『走れメロス』で文学散歩

 「(略)ちょっとおくれて来るがいい。おまえの罪は、永遠にゆるしてやろうぞ」
 「なに、何をおっしゃる」
 「はは。いのちが大事だったら、おくれて来い。おまえの心は、わかっているぞ」
  メロスは口惜しく、地団駄踏んだ。ものも言いたくなくなった。


 これは、太宰治著『走れメロス』という小説本文から引用した一場面です。そのような暴君のような振る舞いをする人間は、いつの時代でもいらっしゃるものです。友情だの、正直だの、平和だの、議会だの、選挙だの、民主主義だの、人権だの、人道だの、そんなものはこの世では、うわべだけのものにすぎない。そんなものにうつつを抜かしている者の気が知れない。むしろ、嘘でもいいから、そのような言葉を世間で軽く吹聴して、ずるく利用したほうが利口だ。「人は、これだから信じられぬと、わしは悲しい顔して、その身代りの男を磔刑に処してやるのだ。世の中の、正直者とかいう奴輩にうんと見せつけてやりたいものさ。」と、その王は、権力を笠に着てそこまで考えていると、この小説では描かれています。
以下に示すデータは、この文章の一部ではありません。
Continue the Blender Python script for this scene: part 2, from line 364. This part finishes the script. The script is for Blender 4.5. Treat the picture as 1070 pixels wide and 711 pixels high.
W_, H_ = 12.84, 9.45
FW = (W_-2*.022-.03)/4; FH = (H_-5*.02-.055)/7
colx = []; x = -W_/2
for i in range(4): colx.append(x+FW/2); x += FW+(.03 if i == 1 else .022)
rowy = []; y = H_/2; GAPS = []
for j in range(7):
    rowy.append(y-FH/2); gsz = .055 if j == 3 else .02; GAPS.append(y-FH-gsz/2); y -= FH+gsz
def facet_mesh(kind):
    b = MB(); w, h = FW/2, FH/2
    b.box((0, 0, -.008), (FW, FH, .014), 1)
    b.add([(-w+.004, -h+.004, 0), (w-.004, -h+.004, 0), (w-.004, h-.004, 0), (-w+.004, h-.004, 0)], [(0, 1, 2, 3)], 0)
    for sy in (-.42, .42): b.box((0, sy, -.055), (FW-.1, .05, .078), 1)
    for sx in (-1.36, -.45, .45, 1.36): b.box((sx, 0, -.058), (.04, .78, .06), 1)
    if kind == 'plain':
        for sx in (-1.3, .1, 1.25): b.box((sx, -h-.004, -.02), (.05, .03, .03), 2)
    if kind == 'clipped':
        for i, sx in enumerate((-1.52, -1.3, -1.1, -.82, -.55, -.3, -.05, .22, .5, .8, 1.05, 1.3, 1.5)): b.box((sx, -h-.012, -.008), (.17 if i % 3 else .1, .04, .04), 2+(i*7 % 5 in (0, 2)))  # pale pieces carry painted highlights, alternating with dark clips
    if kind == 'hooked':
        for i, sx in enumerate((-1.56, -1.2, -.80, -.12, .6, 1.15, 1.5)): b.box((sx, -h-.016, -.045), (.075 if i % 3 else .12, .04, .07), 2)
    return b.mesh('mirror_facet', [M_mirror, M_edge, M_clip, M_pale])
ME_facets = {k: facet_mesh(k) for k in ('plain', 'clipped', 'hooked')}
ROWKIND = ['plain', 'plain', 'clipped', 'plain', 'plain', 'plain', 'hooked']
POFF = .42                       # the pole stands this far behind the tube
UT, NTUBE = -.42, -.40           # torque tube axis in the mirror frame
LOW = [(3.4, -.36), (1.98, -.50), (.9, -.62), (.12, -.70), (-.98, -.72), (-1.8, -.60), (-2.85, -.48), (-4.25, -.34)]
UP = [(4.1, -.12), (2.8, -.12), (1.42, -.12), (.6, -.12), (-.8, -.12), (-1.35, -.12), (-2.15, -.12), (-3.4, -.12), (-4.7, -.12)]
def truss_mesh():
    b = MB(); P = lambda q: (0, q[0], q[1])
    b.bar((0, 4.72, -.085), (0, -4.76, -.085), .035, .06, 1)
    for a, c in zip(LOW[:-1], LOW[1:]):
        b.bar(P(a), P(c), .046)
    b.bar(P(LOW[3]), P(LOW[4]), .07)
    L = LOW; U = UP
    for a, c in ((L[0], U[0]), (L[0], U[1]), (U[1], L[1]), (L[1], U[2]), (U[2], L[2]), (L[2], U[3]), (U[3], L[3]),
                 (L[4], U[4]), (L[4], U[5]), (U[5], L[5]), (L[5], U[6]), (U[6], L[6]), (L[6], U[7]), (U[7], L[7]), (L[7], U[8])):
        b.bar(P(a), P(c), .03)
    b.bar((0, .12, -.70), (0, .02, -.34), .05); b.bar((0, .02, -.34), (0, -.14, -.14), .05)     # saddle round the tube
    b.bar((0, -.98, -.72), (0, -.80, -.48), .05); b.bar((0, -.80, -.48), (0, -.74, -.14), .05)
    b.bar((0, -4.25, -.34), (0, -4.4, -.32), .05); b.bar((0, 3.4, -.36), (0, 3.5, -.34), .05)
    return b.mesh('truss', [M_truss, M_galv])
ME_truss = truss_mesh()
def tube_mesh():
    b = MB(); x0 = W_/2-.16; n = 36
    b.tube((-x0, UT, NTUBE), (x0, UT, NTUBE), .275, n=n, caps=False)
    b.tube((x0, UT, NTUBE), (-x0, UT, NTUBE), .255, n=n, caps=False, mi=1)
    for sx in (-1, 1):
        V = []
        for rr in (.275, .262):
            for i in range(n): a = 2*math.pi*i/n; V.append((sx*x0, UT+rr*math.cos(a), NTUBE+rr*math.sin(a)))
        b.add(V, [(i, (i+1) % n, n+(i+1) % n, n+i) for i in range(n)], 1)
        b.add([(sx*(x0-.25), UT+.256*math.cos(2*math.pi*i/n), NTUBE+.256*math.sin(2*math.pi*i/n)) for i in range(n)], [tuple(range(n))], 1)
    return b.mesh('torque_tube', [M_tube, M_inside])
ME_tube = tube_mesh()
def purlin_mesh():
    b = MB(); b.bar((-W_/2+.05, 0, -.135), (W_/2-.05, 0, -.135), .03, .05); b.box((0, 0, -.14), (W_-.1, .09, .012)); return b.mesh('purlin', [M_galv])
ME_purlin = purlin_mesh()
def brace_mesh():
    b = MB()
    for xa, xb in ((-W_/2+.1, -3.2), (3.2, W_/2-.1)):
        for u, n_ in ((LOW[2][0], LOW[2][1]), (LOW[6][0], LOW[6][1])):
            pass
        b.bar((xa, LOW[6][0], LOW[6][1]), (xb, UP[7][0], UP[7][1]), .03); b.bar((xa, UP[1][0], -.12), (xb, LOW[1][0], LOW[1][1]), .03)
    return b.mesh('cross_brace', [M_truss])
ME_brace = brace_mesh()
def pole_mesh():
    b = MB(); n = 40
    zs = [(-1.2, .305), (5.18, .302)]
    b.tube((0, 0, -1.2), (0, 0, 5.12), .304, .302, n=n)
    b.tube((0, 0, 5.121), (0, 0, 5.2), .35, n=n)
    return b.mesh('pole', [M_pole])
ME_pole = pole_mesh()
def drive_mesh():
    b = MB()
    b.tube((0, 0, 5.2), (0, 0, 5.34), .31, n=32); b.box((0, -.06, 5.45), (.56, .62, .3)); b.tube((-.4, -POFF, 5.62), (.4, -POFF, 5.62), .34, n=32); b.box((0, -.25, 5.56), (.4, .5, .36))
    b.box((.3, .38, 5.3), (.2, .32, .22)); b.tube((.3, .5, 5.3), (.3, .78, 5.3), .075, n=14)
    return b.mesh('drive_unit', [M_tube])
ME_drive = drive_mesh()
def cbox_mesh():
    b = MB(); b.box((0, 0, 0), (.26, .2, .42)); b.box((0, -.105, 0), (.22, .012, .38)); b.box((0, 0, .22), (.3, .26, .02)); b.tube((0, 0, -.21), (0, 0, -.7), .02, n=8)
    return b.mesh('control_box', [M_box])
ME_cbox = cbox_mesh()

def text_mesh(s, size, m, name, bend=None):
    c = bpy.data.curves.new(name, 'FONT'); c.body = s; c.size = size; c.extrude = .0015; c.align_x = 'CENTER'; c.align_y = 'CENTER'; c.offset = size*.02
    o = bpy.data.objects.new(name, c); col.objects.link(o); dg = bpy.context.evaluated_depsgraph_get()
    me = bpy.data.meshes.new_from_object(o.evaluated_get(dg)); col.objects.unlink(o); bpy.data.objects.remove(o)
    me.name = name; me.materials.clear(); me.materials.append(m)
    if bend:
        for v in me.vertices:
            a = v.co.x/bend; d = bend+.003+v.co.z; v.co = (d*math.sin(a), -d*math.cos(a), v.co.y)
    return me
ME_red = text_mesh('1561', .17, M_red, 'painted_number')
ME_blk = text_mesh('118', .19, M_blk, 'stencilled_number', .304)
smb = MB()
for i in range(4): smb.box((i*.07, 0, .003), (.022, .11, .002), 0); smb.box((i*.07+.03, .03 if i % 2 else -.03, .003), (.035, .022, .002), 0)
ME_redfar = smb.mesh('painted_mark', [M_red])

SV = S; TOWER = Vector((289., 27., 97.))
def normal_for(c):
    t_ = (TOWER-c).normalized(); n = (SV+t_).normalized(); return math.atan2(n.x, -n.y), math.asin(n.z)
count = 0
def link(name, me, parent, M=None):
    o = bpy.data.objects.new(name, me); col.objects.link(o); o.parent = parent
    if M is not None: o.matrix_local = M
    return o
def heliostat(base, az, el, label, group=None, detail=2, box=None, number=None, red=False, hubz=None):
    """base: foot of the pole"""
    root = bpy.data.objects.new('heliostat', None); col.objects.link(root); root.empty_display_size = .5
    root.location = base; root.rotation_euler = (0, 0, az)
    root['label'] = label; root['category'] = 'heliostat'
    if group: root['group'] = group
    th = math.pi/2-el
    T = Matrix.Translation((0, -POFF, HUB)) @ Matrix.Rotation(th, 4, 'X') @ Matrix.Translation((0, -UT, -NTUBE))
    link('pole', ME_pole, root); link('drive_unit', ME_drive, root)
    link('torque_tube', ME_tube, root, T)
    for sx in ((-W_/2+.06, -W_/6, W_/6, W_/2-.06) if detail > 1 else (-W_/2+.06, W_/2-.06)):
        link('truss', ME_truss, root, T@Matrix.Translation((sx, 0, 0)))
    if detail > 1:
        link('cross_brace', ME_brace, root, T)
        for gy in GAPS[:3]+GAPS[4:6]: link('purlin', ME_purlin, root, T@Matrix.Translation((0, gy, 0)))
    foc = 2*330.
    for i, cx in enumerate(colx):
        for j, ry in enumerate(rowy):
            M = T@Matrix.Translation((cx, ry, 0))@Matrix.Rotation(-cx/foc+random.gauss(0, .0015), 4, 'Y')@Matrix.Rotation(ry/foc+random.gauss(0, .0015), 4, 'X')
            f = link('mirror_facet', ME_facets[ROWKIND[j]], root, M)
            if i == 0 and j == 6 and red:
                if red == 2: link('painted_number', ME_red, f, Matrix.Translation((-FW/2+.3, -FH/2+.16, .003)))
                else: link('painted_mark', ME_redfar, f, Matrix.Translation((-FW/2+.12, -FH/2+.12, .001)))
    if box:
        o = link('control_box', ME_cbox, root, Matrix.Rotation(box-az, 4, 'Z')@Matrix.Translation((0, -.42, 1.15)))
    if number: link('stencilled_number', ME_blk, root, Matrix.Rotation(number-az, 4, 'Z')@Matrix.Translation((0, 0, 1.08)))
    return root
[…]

 そのような王の残虐な気持ちを理解した上で、この小説の場面では、もう一つ重要なことが描かれていることに注目したいものです。王のその言葉を聞いて口惜(くや)しくて地団駄(じだんだ)踏んだメロスの内面についてです。もし仮に、メロスの心の中に、人間としての弱さがひとかけらも無かったならば、口惜しく思うことも、地団駄踏むことも無かったわけです。「メロスには政治がわからぬ。メロスは、村の牧人である。笛を吹き、羊と遊んで暮して来た。」と本文にもあるように、彼は、普通の人間であり、超人なんかではありません。だから、その本心の痛いところを突かれて、その王の言葉に我慢がならなかったわけです。王の言うとおりにすれば、彼自身の命は救われます。しかし、友や世間を裏切ることになる。いわゆる青春の葛藤として、人間の弱さと人道との間を行ったり来たりしているのです。
 さて、『文学散歩』などというと、普通は、物語の舞台となった場所を訪問して、そこを見学して紹介をするものです。けれども、ちょっとその常識の視点を変えて、人間の心をあちこち巡ってみるのも面白いと思うのです。心理学では、科学的な客観性が先に立って、感情的な側面がとかく後回しになりがちです。だが、多くの人々が知って理解したいことは、日常的な『あるある性』にあります。
 各人は、それによって、今の自身の立ち位置とか気持ちとかを確認するのです。つまり、文学作品を読むことなどによって、いわゆる『心の散歩』を試みることができます。そのようにして、心の糧とか慰みとかを得ておくことは、いずれ現実に役立ちます。思ってもみなかった現実、すなわち、いわゆる異例の事態に直面した時に、何らかの助けや救いを与えてくれさえします。と、そんなふうに私は考えています。いかがなものでしょうか。